To say Amazon.com (Nasdaq: AMZN) has been busy striking partnerships lately would be an understatement.

In barely more than a month, Amazon announced deals with Circuit City (NYSE: CC), Target (NYSE: TGT), Expedia (Nasdaq: EXPE) and Hotwire.com. Those pacts came on the heels of earlier deals with Borders (NYSE: BGP) and Toys “R” Us (NYSE: TOY).

And despite some bad timing along the way — the Target deal was announced on September 11th, just minutes before the U.S. was attacked by terrorists — analyst reaction has been almost exclusively upbeat.

Yet over the same period, Amazon’s stock price has slumped, dipping below the US$6 level on September 27th. As of 10:00 a.m. Friday morning, the shares were trading at $7.

Why the shrug from investors? Has Amazon gotten all the mileage it can out of these deals? Or are there still potential partners out there who could give Amazon both the bottom-line and stock-price boost it has been looking for?

Size Matters

“All of these deals are positive news for the companies involved, but they’re not enough to change my investment opinion on Amazon,” W.R. Hambrecht & Co. analyst KristineKoerber told the E-Commerce Times. “Whenever you’re involved in revenue sharing, you’re only getting a small piece of the action.”

Koerber noted that the services business accounts for less than 10 percent of Amazon’s overall business, so even large gains in that area would have a minimal effect on the bottom line.

No Risk Guarantee

On the other hand, few of the deals have cost Amazon much, if anything, to implement.

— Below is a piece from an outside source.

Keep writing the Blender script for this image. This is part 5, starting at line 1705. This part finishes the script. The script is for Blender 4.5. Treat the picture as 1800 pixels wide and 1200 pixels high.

“They’re not very capital-intensive for Amazon, so I don’t see how they can hurt,” Morningstar.com analyst David Kathman told the E-Commerce Times. “And they might well help. They could become an important ancillary revenue stream.”

Mixed Bag

Indeed, not all of the deals have been seen as big revenue-generators. And not all of Amazon’s initiatives have worked out.

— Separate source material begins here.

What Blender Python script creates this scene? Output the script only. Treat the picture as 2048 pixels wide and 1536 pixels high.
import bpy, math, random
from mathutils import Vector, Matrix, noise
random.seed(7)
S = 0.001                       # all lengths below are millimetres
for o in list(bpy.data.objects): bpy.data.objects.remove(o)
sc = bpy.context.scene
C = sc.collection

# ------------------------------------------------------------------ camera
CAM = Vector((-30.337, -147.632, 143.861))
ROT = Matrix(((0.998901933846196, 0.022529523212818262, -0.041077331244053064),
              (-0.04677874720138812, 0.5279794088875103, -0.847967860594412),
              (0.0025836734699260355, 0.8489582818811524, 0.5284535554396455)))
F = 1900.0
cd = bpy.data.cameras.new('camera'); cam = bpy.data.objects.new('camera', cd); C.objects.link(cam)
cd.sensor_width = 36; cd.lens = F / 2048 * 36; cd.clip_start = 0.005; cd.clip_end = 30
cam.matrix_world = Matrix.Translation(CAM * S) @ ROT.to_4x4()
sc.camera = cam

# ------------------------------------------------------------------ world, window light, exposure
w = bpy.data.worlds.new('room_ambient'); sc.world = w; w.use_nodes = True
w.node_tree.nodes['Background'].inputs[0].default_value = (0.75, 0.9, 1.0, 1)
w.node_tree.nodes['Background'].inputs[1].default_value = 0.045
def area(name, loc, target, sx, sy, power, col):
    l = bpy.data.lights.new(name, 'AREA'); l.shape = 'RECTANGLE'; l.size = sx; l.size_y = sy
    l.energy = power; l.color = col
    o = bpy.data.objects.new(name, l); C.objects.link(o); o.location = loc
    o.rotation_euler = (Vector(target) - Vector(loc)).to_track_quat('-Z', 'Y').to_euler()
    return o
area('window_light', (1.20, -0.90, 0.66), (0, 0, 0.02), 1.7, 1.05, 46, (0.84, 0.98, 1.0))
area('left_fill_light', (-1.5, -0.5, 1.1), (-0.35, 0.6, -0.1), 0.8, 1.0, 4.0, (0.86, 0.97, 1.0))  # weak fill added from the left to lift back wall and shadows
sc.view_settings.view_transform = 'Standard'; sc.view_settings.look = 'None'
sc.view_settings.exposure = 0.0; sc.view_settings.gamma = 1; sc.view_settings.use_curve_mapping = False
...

When the e-tailer announced it would launch a computer sales section, it partnered with Overstock.com, which also agreed to supply some of Amazon’s electronics products.

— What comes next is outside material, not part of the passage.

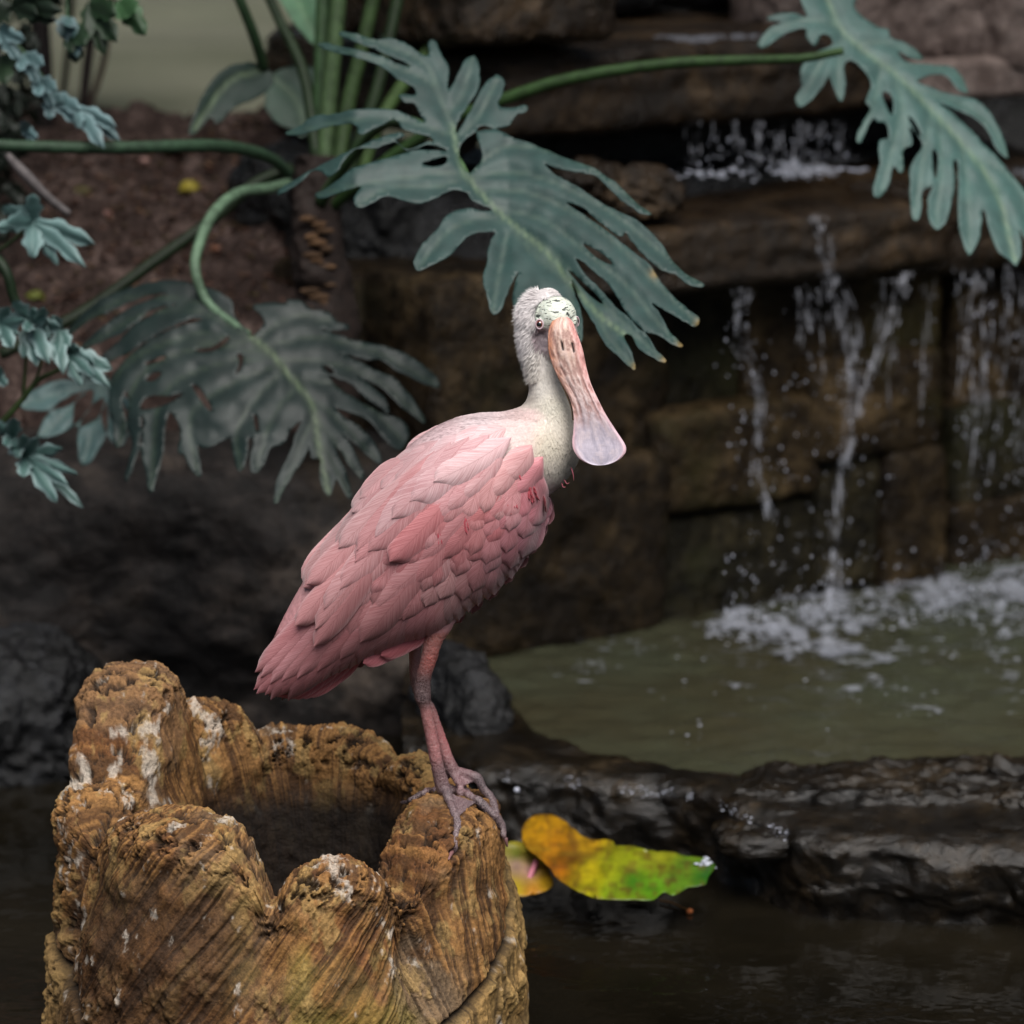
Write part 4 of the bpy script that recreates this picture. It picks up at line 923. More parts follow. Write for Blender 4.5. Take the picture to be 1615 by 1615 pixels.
# ------------------------------------------------------------------ plants
def leaf_surface(name, outline, veins, base_d, parent, col, holes=(), step=7, crump=.004, crf=46, label=None, org=(0, 0), sc=1., fold=.009, vein_col=(122, 142, 100), thick=.0007, seed=1, tips=None, mat='leaf', grow=0):
    "blade from its outline; veins are creased in; base_d(px, py) gives the distance of the blade"
    O = catmull(np.array(outline, float) / sc + org, 4, True)
    jit = np.stack([noise(np.stack([O[:, 0] / 7, O[:, 1] / 7, O[:, 0] * 0 + k], -1), seed) for k in (0, 5)], -1) * 1.2; O = O + jit
    if grow:
        T_ = np.roll(O, -2, 0) - np.roll(O, 2, 0); T_ /= np.linalg.norm(T_, axis=1)[:, None] + 1e-9; Nn = np.stack([T_[:, 1], -T_[:, 0]], -1); ar = np.sum(O[:, 0] * np.roll(O[:, 1], -1) - np.roll(O[:, 0], -1) * O[:, 1]); O = O + Nn * grow * np.sign(ar)
    Hs = [catmull(np.array(h, float) / sc + org, 3, True) for h in holes]
    pts = [tuple(p) for p in O]; faces_in = [list(range(len(O)))]; edges = [(i, (i + 1) % len(O)) for i in range(len(O))]
    for h in Hs:
        o = len(pts); pts += [tuple(p) for p in h]; edges += [(o + i, o + (i + 1) % len(h)) for i in range(len(h))]
    def inside(poly, X, Y):
        r = np.zeros(X.shape, bool); x, y = poly[:, 0], poly[:, 1]; j = len(poly) - 1
        for i in range(len(poly)):
            c = ((y[i] > Y) != (y[j] > Y)); 
            if abs(y[j] - y[i]) > 1e-9: r ^= c & (X < (x[j] - x[i]) * (Y - y[i]) / (y[j] - y[i]) + x[i])
            j = i
        return r
    gx, gy = np.meshgrid(np.arange(O[:, 0].min(), O[:, 0].max(), step), np.arange(O[:, 1].min(), O[:, 1].max(), step)); gx = gx + (np.arange(gx.shape[0])[:, None] % 2) * step / 2
    gx = gx.ravel(); gy = gy.ravel(); k = inside(O, gx, gy)
    pts += [(a, b) for a, b in zip(gx[k], gy[k])]
    res = geometry.delaunay_2d_cdt([Vector(p) for p in pts], edges, [], 0, 1e-4)
    V2 = np.array([v[:] for v in res[0]]); F = np.array([list(f) for f in res[2] if len(f) == 3])
    cen = V2[F].mean(1); ok = inside(O, cen[:, 0], cen[:, 1])
    for h in Hs: ok &= ~inside(h, cen[:, 0], cen[:, 1])
    F = F[ok]; used = np.unique(F); mp = -np.ones(len(V2), int); mp[used] = np.arange(len(used)); V2 = V2[used]; F = mp[F]
    X, Y = V2[:, 0], V2[:, 1]
    dv = np.full(len(X), 1e9); dm = np.full(len(X), 1e9)
    for vi, v in enumerate(veins):
        Q = catmull(np.array(v, float) / sc + org, 5)
        for a, b in zip(Q[:-1], Q[1:]):
            ab = b - a; t = np.clip(((V2 - a) @ ab) / (ab @ ab + 1e-9), 0, 1); dd = np.linalg.norm(V2 - a - t[:, None] * ab, axis=1); dv = np.minimum(dv, dd)
            if vi == 0: dm = np.minimum(dm, dd)
    nz = fbm(np.stack([X / crf, Y / crf, X * 0 + seed * 3.3], -1), 3, seed)
    d = np.array([base_d(a, b) for a, b in zip(X, Y)]) + crump * nz
    d = d - fold * (1 - np.exp(-(dv / 11) ** 1.5)) + fold * .3 * np.exp(-dm / 8)
    P = W(X, Y, d)
    C = np.broadcast_to(s2l(col), (len(X), 3)).copy(); C = C * (1 + .10 * fbm(np.stack([X / 20, Y / 20, X * 0], -1), 3, seed + 4))[:, None]
    vc = np.exp(-(dv / 3) ** 2) * .06 + np.exp(-(dm / 3.6) ** 2) * .26; C = C * (1 - vc)[:, None] + s2l(vein_col) * vc[:, None]
    if tips is not None:
        for (a, b) in tips:
            q = np.array([a, b]) / sc + org; w = np.exp(-(((X - q[0]) ** 2 + (Y - q[1]) ** 2) / 7 ** 2)); C = C * (1 - w)[:, None] + s2l((118, 98, 56)) * w[:, None]
    o = mesh_obj(name, P, F.tolist(), M[mat], parent, C)
    m = o.modifiers.new('thick', 'SOLIDIFY'); m.thickness = thick; m.offset = 0
    if label: o['label'] = label
    return o
phil = thing('split_leaf_philodendron', 'large philodendron with deep cut blue green leaves, green stalks and scarred trunk', 'philodendron', tuple(W(505, 560, 1.62)))
LC = (33, 57, 54)
# the jagged leaf just behind the head of the bird (traced in two enlarged crops)
def c1(l): return [(440 + a / 4.0375, 40 + b / 4.0375) for a, b in l]
def c2(l): return [(640 + a / 3.3646, 200 + b / 3.3646) for a, b in l]
A_up = c1([(1195, 930), (1150, 850), (1150, 790), (1175, 740), (1240, 690), (1340, 660), (1440, 650), (1480, 620), (1510, 570), (1560, 560), (1585, 520), (1560, 505), (1500, 525), (1420, 520), (1400, 490), (1425, 420), (1438, 370), (1420, 330), (1380, 320), (1330, 350), (1280, 420), (1220, 540), (1160, 640), (1128, 690),
     (1140, 620), (1195, 520), (1262, 430), (1280, 340), (1262, 215), (1230, 195), (1180, 230), (1130, 330), (1090, 400), (1075, 380), (1080, 300), (1070, 240), (1030, 180), (1000, 105), (965, 95), (950, 130), (960, 185), (920, 190), (870, 160), (800, 110), (700, 80), (620, 95), (520, 60), (400, 40), (380, 55), (450, 90), (560, 130), (680, 185), (780, 230), (835, 262),
     (780, 255), (700, 215), (600, 180), (400, 135), (300, 110), (250, 125), (330, 165), (450, 195), (600, 240), (700, 290), (750, 340), (840, 385), (870, 440), (800, 440), (760, 445), (790, 485), (860, 500), (900, 560), (925, 620),
     (860, 590), (750, 545), (640, 530), (500, 535), (350, 565), (230, 575), (150, 630), (50, 680), (60, 700), (160, 690), (300, 650), (430, 625), (495, 640), (500, 680), (530, 695), (620, 650), (720, 605), (765, 620), (790, 660), (880, 690), (960, 710), (985, 740), (940, 740), (850, 785), (800, 780), (745, 730), (800, 700), (760, 685),
     (650, 710), (540, 760), (400, 820), (230, 910), (100, 980), (0, 1050), (-5, 1080), (60, 1050), (150, 990), (220, 925), (280, 940), (310, 968), (370, 930), (430, 840), (500, 785), (620, 780), (740, 745), (820, 800), (940, 760), (1040, 780),
     (1060, 800), (900, 795), (700, 840), (500, 900), (420, 950), (300, 1040), (225, 1075), (270, 1105), (400, 1060), (520, 1030), (480, 1090), (490, 1150), (540, 1160), (620, 1120), (700, 1090), (870, 1135), (980, 1110), (1100, 1050), (1190, 1065)])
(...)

But days after the computer store launched, amid an already depressed PC sales market, Overstock quit the Amazon deal. At the time, Overstock said it sold only one computer on Amazon in a three-day period.

At the same time, the incentive for partners to link with Amazon remains clear. No pure-play e-tailer has either the customer base or the e-commerce experience of Amazon.

Core Issues

For better or worse, analysts say that Amazon is likely to keep on partnering. Its deal with Expedia and Hotwire shows that the e-tailer is not necessarily making exclusive deals.

Forrester Research analyst Henry Harteveldt compared Amazon to an online shopping mall. And malls often have more than one store in any given category.

However, all the partners in the world are not what Amazon needs most right now, according to Hambrecht’s Koerber.

Book ‘Em, Bezos

Koerber doubts there is a single blockbuster deal waiting in the wings that will change that opinion.

“The big issue with Amazon is and will always be their ability to grow their books, music and video category,” Koerber said.

Initiatives like the home page personalization effort and targeted product recommendations will help Amazon and chief executive officer Jeff Bezos in that area.

“I get the sense, despite the attention these outside deals get, that Amazon is still very focused on growing [the books, music and video] business any way they can,” Koerber added.